Kepala Badan Pengawas Obat dan Makanan (BPOM), Taruna Ikrar, menjelaskan strategi untuk menurunkan harga obat di dalam negeri. Pasalnya, menurutnya harga obat di Indonesia, yang bisa lebih mahal 4 kali lipat atau 400% dari negara lain. Hal ini juga sudah menjadi sorotan Presiden Joko Widodo (Jokowi).
“Beliau (Jokowi) instruksikan bagaimana harga obat ini bisa dikontrol setidaknya bisa mirip-mirip harga generik atau harga obat di negara tetangga seperti Malaysia, Filipina, atau Singapura,” kata Taruna usai bertemu dengan Jokowi di Istana, Selasa (20/8/2024).
Ia mengatakan mendapatkan arahan untuk bekerja sama dengan Kementerian Kesehatan dan Kementerian Perdagangan untuk menyelesaikan permasalahan ini. Ia mencontohkan antisipasinya dengan membuat harga eceran tertinggi saat keluar izin.
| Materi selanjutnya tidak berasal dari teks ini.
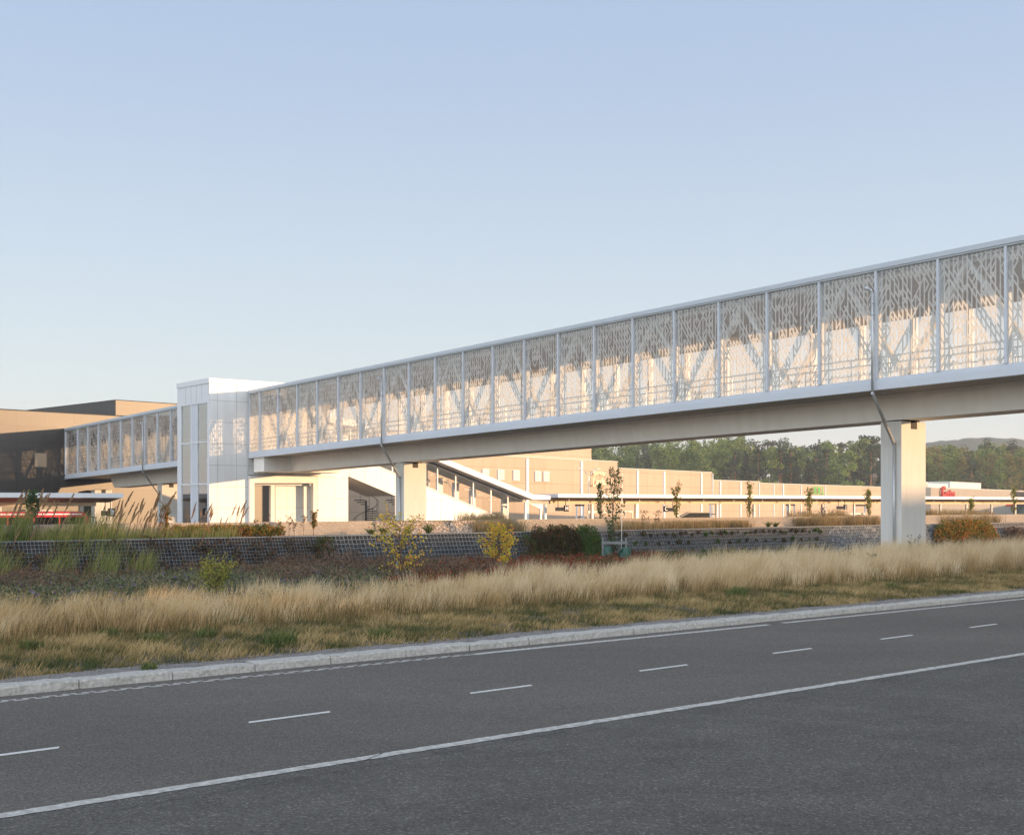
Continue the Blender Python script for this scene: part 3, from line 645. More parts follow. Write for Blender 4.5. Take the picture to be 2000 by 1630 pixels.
for x in (700, 734, 766, 797, 827, 854, 889.5, 924, 958.5, 991.5): yt = 843 + (x - 680.5) * .396; yb = 886 + (x - 680.5) * .4204; hbar(x, yt, x, yb, .09, .09)
for x in (1026, 1056): hbar(x, 980 if x < 1030 else 993, x, 1036, .16, .12)
b.build('glazing_bar', 'frame_white', hall)
b = MB(); zr = hq(690, 829).z
b.prism([hq(620, 812), hq(690, 824), hq(861, 898), hq(1027, 965.5), hq(1060, 967.5), hq(1060, 975.5), hq(1027, 975.5), hq(861, 909), hq(690, 836), hq(620, 824)], D * 2.9); o = b.build('roof', 'frame_white', hall); o.location -= D * .9
b = MB(); b.prism([hq(684, 843) , hq(1024, 978), hq(1024, 980), hq(684, 845)], D * 1.75); o = b.build('ceiling', 'frame_white', hall); o.location += D * .14
b = MB(); b.prism([hq(1031, 982), hq(1060, 996), hq(1060, 984)], D * .1); b.build('corner_panel', 'frame_white', hall)
P = [hq(681, 800) + D * 2.0, hq(681, 1060) + D * 2.0, hq(1062, 1050) + D * 2.0, hq(1062, 985) + D * 2.0, hq(1024, 979) + D * 2.0]
b = MB(); b.quad([hq(681, 845) + D * 2.0, hq(681, 925) + D * 2.0, hq(985, 1052) + D * 2.0, hq(1058, 1050) + D * 2.0, hq(1058, 985) + D * 2.0, hq(1024, 979) + D * 2.0]); b.build('rear_glazing', 'hall_glass', hall)
b = MB()
for x in (880, 912, 945, 1008): b.box((0, 0, 0), (.45, .25, 2.3), (lambda X, Yy, Z, x=x: hq(x, 1012 - (1000 - x) * .28) + E * X + D * (1.6 + Yy) + UP * (Z - .6)))
b.build('wall_panel', 'frame_white', hall)
b = MB()
for x in (860, 882, 928, 951, 975, 1000):
    c = hq(x, 905 + (x - 834) * .42 + 11) + D * .9; b.box((-.35, -.06, -.02), (.35, .06, .02), lambda X, Yy, Z, c=c: c + E * X + D * Yy + UP * Z)
b.build('ceiling_lamp', 'frame_white', hall)
put_text('07 (P)', .75, hq(850, 941) + D * 1.9, E, 'frame_white', hall)
# ------------------------------------------------------------------ spiral stairs
def spiral(loc, label):
    t_ = thing('spiral_stair', label, 'spiral stair', loc, 'spiral stairs under the hall'); L = Vector(loc); b = MB(); b.tube([L, L + UP * 3.9], .08, 8); b.build('pole', 'dark_metal', t_)
    b = MB(); n = 24
    for i in range(n):
        a = i * R(22); z = L.z + .17 * i; c = Vector((math.cos(a), math.sin(a), 0)); c2 = Vector((math.cos(a + R(20)), math.sin(a + R(20)), 0))
        b.prism([L + c * .07 + UP * (z - L.z), L + c * .95 + UP * (z - L.z), L + c2 * .95 + UP * (z - L.z), L + c2 * .07 + UP * (z - L.z)], UP * .07)
    b.build('tread', 'dark_metal', t_)
    b = MB(); b.tube([L + Vector((math.cos(i * R(22)) * .95, math.sin(i * R(22)) * .95, .17 * i + .95)) for i in range(n)], .025, 5)
    for i in range(0, n, 2): c = Vector((math.cos(i * R(22)) * .95, math.sin(i * R(22)) * .95, .17 * i)); b.tube([L + c, L + c + UP * .95], .014, 4)
    b.build('railing', 'dark_metal', t_)
spiral((-11.2, 96.2, -1.3), 'dark steel spiral stair under the sloping hall, the left one'); spiral((-8.9, 97.5, -1.3), 'dark steel spiral stair under the sloping hall, the right one beside the pier')
# ================================================================== BUILDINGS
# dark bronze-clad building the bridge runs into
EB = Vector((.696, .718, 0)).normalized(); PB = Vector((-38.05, 106.75, 0)); NB = Vector((-EB.y, EB.x, 0))
shop = thing('bronze_building', 'dark bronze panel-clad building at the left that the footbridge runs into', 'building', tuple(PB - EB * 12 + UP * -1.3))
b = MB(); A = PB - EB * 10.5; C = PB + EB * 46; zt = 10.07; uvq(b, A, C, -1.35, zt, 0, 1.2, .3); uvq(b, C, C + NB * 30, -1.35, zt); uvq(b, A + NB * 30, A, -1.35, zt); uvq(b, C + NB * 30, A + NB * 30, -1.35, zt); b.build('wall', 'bronze_panels', shop)
b = MB(); b.prism([A - NB * .04 - EB * .04 + UP * zt, C - NB * .04 + EB * .04 + UP * zt, C + NB * 30 + UP * zt, A + NB * 30 + UP * zt], UP * .08); b.build('roof', 'dark_metal', shop)
Q0 = on_plane(226, 790, PB + NB * 6, EB); zq = CH + (HZ - 781.5) * Q0.y / F; Q0.z = 0; b = MB()
ST = Vector((-.93, .37, 0)).normalized(); uvq(b, Q0, Q0 + EB * 25, 10.0, zq, 0, .3, 0); uvq(b, Q0 + NB * 19, Q0, 10.0, zq, 0, .2, 0); uvq(b, Q0 + EB * 25, Q0 + EB * 25 + NB * 19, 10.0, zq); b.build('penthouse', 'bronze_panels', shop)
A1 = Q0 + NB * 19; b = MB(); b.prism([Q0 + UP * zq, Q0 + EB * 25 + UP * zq, Q0 + EB * 25 + NB * 19 + UP * zq, A1 + UP * zq], UP * .07); b.build('penthouse_roof', 'dark_metal', shop)
wc = on_plane(79, 898, PB, EB); b = MB(); b.box((-.55, -.03, -.62), (.55, .05, .62), lambda X, Yy, Z: wc + EB * X - NB * Yy + UP * Z); w_ = b.build('window', 'window_bronze', shop)
b = MB(); b.box((-.48, .052, -.55), (.48, .06, .55), lambda X, Yy, Z: wc + EB * X - NB * Yy + UP * Z); b.build('pane', 'window_tan', w_)
# long beige shopping building
EG = Vector((.592, .806, 0)).normalized(); PG = Vector((-2.55, 125, 0)); NG = Vector((-EG.y, EG.x, 0))
mall = thing('beige_building', 'long beige panelled shop building with white pilasters and a roof stepping down to the right', 'building', tuple(PG + UP * -1.3))
b = MB(); rf = MB()
for ta, tb, zt in ((-9, 24.9, 7.22), (24.9, 48.4, 6.47), (48.4, 63, 5.47), (63, 128, 5.27)):
    A = PG + EG * ta; C = PG + EG * tb; uvq(b, A, C, -1.35, zt, 0, ta + 60, .15); uvq(b, C, C + NG * 40, -1.35, zt); uvq(b, A + NG * 40, A, -1.35, zt)
    rf.prism([A - NG * .05 + UP * zt, C - NG * .05 + EG * .06 + UP * zt, C + NG * 40 + EG * .06 + UP * zt, A + NG * 40 + UP * zt], UP * .09)
b.build('wall', 'beige_panels', mall); rf.build('roof', 'unit_grey', mall)
b = MB(); A = PG + EG * -9 + NG * .6; C = PG + EG * tpl(1155, PG + NG * .6, EG) + NG * .6; zt = 8.72; uvq(b, A, C, 7.3, zt, 0, 20, .1); uvq(b, C, C + NG * 20, 7.3, zt); b.prism([A + UP * zt, C + UP * zt, C + NG * 20 + UP * zt, A + NG * 20 + UP * zt], UP * .07); b.build('upper_storey', 'beige_panels', mall)
for x, zt, w in ((1029, 7.1, .42), (1135, 7.1, .42), (1244.5, 6.35, .4), (1296.5, 6.35, .4), (1369.5, 6.35, .4), (1391, 6.4, .14), (1406, 5.38, .36), (1446, 5.38, .36), (1482, 5.35, .2), (1510.5, 5.2, .22), (1529, 5.2, .4), (1564, 5.2, .22), (1611.5, 5.2, .25)):
    c = PG + EG * tpl(x, PG, EG); b = MB(); b.box((-w / 2, 0, -1.3), (w / 2, .12, zt), lambda X, Yy, Z, c=c: c + EG * X - NG * Yy + UP * Z); b.build('pilaster', 'frame_white', mall)
for x, y0, y1 in ((947, 916, 936), (977, 917, 937), (1007, 918, 938), (1049.3, 920, 939.3), (1065.5, 920.5, 939.6)):
    c = on_plane(x, (y0 + y1) / 2, PG, EG); h = (y1 - y0) / 2 * c.y / F; b = MB(); b.box((-.52, -.02, -h), (.52, .14, h), lambda X, Yy, Z, c=c: c + EG * X - NG * Yy + UP * Z); w_ = b.build('window', 'frame_white', mall)
    b = MB(); b.box((-.44, .142, -h + .09), (.44, .15, h - .09), lambda X, Yy, Z, c=c: c + EG * X - NG * Yy + UP * Z); b.build('pane', 'hall_glass', w_)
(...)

“Simpelnya kita harus bisa buat harga eceran tertinggi pada saat keluar izin kita kan tahu modal produksinya, kita tentukan. kita memang bukan kapasitasnya menentukan, tapi bisa kerja sama dengan Kemenkes dan Kemendag berapa harga tertinggi,” imbuhnya.
Selain itu menurutnya harga obat mahal di Indonesia karena biaya promosi dan iklan. Menurutnya harga obat bisa semakin ditekan dengan meminta perusahaan tidak mengiklankan obat secara berlebihan. Sehingga logikanya harga bisa turun.
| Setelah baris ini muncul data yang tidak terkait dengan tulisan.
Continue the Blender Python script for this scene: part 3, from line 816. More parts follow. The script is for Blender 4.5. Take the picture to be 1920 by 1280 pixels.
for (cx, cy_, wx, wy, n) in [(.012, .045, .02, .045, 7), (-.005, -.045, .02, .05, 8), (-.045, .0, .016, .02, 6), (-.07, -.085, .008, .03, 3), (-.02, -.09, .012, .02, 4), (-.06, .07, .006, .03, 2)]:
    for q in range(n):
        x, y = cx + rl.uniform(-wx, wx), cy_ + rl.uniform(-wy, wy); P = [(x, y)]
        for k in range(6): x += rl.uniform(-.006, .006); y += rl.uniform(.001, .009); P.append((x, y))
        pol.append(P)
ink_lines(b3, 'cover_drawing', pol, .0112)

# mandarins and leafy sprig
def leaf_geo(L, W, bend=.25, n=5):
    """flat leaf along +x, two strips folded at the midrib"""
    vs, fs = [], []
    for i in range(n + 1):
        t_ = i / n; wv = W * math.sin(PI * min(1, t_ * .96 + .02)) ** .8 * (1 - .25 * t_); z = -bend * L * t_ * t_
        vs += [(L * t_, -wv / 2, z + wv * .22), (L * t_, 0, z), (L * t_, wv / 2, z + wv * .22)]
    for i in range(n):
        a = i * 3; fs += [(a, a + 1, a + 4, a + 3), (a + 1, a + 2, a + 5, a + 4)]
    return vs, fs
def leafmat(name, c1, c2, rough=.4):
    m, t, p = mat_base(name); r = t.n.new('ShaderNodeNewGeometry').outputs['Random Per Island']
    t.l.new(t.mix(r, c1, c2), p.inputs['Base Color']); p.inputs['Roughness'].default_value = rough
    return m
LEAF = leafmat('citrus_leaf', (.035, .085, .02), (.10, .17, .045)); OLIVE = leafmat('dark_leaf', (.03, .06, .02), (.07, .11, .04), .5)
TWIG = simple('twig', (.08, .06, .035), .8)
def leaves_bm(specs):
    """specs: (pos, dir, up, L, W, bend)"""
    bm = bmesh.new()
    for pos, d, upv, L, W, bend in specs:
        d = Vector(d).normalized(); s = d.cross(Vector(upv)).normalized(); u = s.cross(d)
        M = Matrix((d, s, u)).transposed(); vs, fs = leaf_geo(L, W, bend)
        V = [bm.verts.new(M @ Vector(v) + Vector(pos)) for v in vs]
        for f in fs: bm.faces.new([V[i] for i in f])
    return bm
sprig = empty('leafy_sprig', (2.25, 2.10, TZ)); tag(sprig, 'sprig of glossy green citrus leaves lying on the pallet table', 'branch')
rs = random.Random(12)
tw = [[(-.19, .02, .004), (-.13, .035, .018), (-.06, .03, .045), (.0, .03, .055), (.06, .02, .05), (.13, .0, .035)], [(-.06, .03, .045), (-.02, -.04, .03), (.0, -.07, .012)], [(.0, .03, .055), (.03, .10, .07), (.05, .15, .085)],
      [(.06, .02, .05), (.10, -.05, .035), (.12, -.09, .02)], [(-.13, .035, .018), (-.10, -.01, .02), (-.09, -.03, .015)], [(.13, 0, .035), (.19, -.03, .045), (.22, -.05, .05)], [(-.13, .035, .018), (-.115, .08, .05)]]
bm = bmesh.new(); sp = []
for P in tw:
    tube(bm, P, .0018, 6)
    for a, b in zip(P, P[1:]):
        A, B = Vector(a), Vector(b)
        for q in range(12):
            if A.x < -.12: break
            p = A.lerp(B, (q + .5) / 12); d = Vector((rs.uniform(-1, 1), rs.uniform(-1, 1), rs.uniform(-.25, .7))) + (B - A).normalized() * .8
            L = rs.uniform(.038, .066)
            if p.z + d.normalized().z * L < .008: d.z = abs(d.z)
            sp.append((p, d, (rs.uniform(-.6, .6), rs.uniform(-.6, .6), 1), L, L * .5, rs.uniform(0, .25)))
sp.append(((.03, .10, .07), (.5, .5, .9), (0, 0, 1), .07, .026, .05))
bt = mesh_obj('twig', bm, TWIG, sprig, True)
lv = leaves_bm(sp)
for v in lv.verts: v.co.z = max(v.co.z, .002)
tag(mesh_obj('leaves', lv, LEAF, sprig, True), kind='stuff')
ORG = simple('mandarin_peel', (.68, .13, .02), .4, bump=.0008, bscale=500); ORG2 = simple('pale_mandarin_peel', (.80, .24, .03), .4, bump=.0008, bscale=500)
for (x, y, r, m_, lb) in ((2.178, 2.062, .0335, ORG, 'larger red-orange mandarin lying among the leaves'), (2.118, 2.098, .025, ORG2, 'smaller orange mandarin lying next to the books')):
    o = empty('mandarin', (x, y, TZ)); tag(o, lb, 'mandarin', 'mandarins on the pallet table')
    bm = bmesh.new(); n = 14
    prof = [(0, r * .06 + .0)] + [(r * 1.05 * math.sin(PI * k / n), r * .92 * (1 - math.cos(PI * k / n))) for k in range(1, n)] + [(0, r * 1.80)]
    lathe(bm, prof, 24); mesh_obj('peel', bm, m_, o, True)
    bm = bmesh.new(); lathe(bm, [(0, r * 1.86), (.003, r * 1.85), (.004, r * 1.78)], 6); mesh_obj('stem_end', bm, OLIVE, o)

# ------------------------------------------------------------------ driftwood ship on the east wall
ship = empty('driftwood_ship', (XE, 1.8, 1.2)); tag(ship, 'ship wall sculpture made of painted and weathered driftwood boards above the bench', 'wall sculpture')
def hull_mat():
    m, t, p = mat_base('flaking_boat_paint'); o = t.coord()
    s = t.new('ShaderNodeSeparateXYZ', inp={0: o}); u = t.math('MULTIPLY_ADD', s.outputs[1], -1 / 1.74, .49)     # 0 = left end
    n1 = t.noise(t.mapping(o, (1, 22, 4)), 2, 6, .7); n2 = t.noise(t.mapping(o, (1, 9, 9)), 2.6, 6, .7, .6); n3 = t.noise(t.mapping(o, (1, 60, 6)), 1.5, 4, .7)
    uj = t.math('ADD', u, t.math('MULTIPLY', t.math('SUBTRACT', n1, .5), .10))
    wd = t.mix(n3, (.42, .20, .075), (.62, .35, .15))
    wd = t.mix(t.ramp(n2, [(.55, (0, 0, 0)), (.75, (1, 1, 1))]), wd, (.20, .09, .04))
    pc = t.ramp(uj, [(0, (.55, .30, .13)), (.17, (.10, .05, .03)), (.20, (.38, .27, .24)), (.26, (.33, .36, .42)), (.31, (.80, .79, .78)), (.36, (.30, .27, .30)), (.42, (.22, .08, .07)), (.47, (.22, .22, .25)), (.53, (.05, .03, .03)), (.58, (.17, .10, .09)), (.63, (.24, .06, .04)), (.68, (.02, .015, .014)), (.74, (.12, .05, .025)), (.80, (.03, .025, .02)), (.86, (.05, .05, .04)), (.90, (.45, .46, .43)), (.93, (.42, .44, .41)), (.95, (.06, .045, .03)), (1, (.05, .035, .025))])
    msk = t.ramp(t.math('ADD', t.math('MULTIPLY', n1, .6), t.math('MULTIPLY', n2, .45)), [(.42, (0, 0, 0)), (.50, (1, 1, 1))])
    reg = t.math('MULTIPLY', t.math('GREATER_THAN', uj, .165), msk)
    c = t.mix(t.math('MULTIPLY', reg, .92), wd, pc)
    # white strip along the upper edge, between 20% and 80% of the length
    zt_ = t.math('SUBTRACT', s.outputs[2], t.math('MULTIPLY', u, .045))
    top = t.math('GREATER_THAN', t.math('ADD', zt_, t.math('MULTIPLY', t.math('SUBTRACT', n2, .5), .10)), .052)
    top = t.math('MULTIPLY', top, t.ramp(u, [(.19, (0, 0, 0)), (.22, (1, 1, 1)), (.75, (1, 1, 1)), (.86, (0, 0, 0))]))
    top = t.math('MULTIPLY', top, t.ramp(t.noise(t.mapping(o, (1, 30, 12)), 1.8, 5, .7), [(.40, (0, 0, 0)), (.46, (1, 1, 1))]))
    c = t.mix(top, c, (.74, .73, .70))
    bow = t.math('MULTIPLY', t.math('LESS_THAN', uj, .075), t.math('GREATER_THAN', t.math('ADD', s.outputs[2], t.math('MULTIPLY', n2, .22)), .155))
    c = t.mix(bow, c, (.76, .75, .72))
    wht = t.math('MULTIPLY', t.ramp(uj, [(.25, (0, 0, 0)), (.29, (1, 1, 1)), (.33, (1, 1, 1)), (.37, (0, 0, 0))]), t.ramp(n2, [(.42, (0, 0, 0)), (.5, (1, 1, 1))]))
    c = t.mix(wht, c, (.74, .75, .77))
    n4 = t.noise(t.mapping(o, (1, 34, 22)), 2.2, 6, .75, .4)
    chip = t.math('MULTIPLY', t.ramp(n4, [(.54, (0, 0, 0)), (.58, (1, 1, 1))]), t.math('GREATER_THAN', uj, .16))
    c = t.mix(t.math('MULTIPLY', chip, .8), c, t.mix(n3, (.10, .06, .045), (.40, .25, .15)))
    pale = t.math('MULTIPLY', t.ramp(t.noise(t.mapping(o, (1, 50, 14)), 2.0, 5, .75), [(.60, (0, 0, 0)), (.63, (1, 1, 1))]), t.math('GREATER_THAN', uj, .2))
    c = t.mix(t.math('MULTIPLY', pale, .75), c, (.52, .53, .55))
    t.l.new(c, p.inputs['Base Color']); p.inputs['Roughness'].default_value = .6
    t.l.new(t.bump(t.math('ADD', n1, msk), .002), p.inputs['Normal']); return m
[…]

Suasana Penjualan Obat dan Alat Kesehatan di Pasar Pramuka. (CNBC Indonesia/Tri Susilo)
Selain itu juga bahan baku obat juga membuat harga semakin mahal. Menurutnya mengutip pernyataan Jokowi, 80% – 90% bahan baku obat yang diproduksi masih diimpor. Sehingga ia diminta untuk berupaya semaksimal mungkin.
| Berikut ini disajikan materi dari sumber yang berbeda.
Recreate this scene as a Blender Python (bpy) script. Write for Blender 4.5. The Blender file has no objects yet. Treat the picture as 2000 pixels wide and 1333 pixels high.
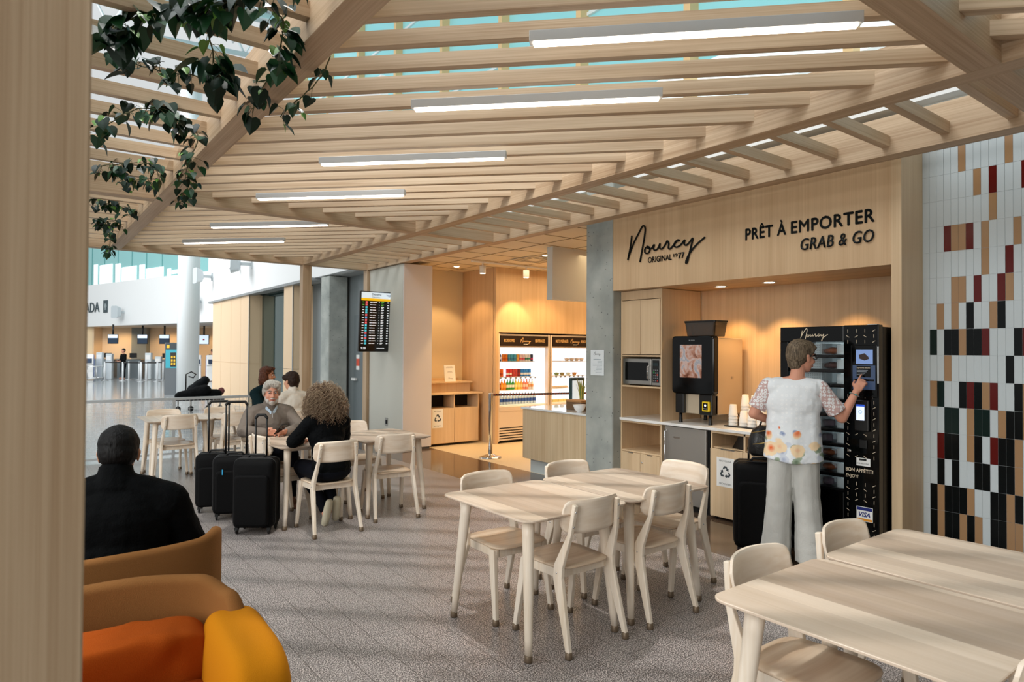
import bpy, bmesh, math, random
from mathutils import Vector, Matrix, Euler
random.seed(7)
PI = math.pi
SC = bpy.context.scene
COL = SC.collection

# ---------------------------------------------------------------- camera
yaw, pitch, roll, fpx, eye = 0.647531638, 0.014994026, 0.005868799, 1285.456, 1.63
ca, sa = math.cos(yaw), math.sin(yaw)
R0 = Vector((ca, -sa, 0)); FW = Vector((sa*math.cos(pitch), ca*math.cos(pitch), math.sin(pitch))); U0 = R0.cross(FW)
RT = R0*math.cos(roll) + U0*math.sin(roll); UP = -R0*math.sin(roll) + U0*math.cos(roll)
cam_d = bpy.data.cameras.new('camera'); cam = bpy.data.objects.new('camera', cam_d); COL.objects.link(cam)
m = Matrix((RT, UP, -FW)).transposed().to_4x4(); m.translation = (0, 0, eye); cam.matrix_world = m
cam_d.sensor_width = 36; cam_d.lens = fpx/2000*36; cam_d.clip_start = .05; cam_d.clip_end = 300
cam_d.dof.use_dof = True; cam_d.dof.focus_distance = 4.6; cam_d.dof.aperture_fstop = 5.0
SC.camera = cam

# ---------------------------------------------------------------- world, exposure, large lights
SC.view_settings.view_transform = 'Standard'; SC.view_settings.look = 'None'
SC.view_settings.gamma = 1; SC.view_settings.use_curve_mapping = False
SC.view_settings.exposure = -0.25
w = bpy.data.worlds.new('world'); SC.world = w; w.use_nodes = True
wn = w.node_tree; bg = wn.nodes['Background']
tc = wn.nodes.new('ShaderNodeTexCoord'); sx = wn.nodes.new('ShaderNodeSeparateXYZ'); rp = wn.nodes.new('ShaderNodeValToRGB')
wn.links.new(tc.outputs['Generated'], sx.inputs[0]); wn.links.new(sx.outputs['Z'], rp.inputs['Fac']); wn.links.new(rp.outputs['Color'], bg.inputs['Color'])
rp.color_ramp.elements[0].position = 0.0; rp.color_ramp.elements[0].color = (.78, .78, .77, 1)
rp.color_ramp.elements[1].position = 1.0; rp.color_ramp.elements[1].color = (1.55, 1.68, 1.72, 1)
bg.inputs['Strength'].default_value = WORLD_STRENGTH = .78

def srgb(h, k=1.0):
    h = h.lstrip('#'); o = []
    for i in (0, 2, 4):
        v = int(h[i:i+2], 16)/255
        o.append((v/12.92 if v <= .04045 else ((v+.055)/1.055)**2.4)*k)
    return (o[0], o[1], o[2], 1)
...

“Bahan baku obat impor itu kan harganya mau-maunya pemasok, bisa menaikkan harga dasar, kalau harganya mahal masuk sini terpaksa jual mahal. itu saling terkait itu tentu atas dasar instruksi beliau saya akan upayakan maksimal,” ucapnya.
Ia juga mencontohkan seperti bahan baku dasar obat yakni natrium klorida atau garam farmasi. Menurutnya saat ini kebutuhan dalam negeri mencapai 4,5 – 4,6 juta ton, sedangkan produksi dalam negeri baru bisa mencapai 1,5 juta ton. Sehingga kekurangan bahan baku itu perlu dilakukan impor.
“Masih kurang sekitar 70% dan ini impor. Padahal kita banyak di sini tapi kita bisa produksi sesuai standar. Padahal garam lho. Ini perhatian beliau kami akan bahas ini lintas sektoral,” bebernya.